Dennoch hat sie sich eine Trump-Wahlparty im Nachbarstaat New Hampshire angeschaut. "30 Minuten Autofahrt und du bist im totalen Trump-Fan-Land. Dort kann man auch Waffen sofort mitnehmen. Massachusetts ist das genaue Gegenteil davon, sehr europäisch."

Was der Stipendiatin auffiel: "Wer denkt, die deutsche Bürokratie ist schlimm, kennt die in Massachusetts nicht." Für ein Bankkonto ist eine behördliche Erlaubnis nötig. Und um ein Auto zu kaufen, benötigt man einen US-Führerschein: Sie musste also den deutschen umschreiben lassen. "Die Behördengänge dafür waren richtig verrückt. Ich musste zweimal extra mit dem Pendlerbus nach Boston , denn man braucht eine beglaubigte Bescheinigung von höherer Stelle", erinnert sie sich kopfschüttelnd.

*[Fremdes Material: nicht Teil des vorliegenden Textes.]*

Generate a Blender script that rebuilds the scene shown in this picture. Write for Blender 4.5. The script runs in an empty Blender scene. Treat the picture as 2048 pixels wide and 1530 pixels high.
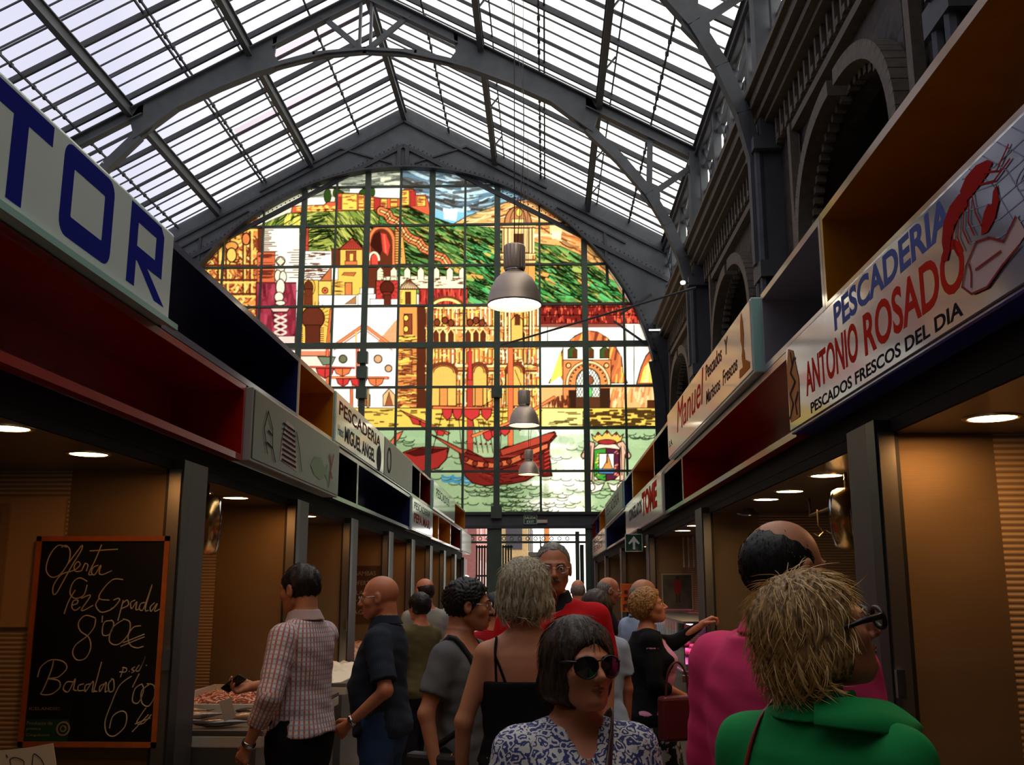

Trotz der verkürzten Zeit hat Melanie Riner neben Job und College-Studium eine Menge erlebt: "New York, Washington, Urlaub in South Carolina, Florida, Halloween in Boston, Silvester in Las Vegas, Besuch im Freizeitpark Six Flags in New England – Letzteren kennen viele aus einem Computerspiel. Und ich war bei Oma und Opa in Richmond, Virginia." Melanies Vater stammt nämlich aus den USA. Sie hatte freilich noch viel mehr vor. Bis eben dieses abrupte Ende dazwischen kam.

In Quarantäne

Seit Mitte März ist Melanie Riner wieder in Deutschland. Die ersten Wochen verbrachte sie in Corona-Quarantäne bei ihrer Schwester, vor wenigen Tagen ist sie wieder bei ihrem Vater im Zenngrund eingezogen. "Denn meine Wohnung in Markt Erlbach hatte ich ja vor dem PPP aufgegeben." Nun hat sie sich arbeitslos gemeldet, sucht nach einem Job bis zum Herbst.

Ihr Wunsch, nach der Rückkehr mit ihren Freunden zu feiern, fällt vorerst flach. "Die konnte ich noch nicht mal sehen. Jetzt unterstütze ich halt die Lokale hier im Ort": Dort bestellt sie fränkisches oder asiatisches Essen.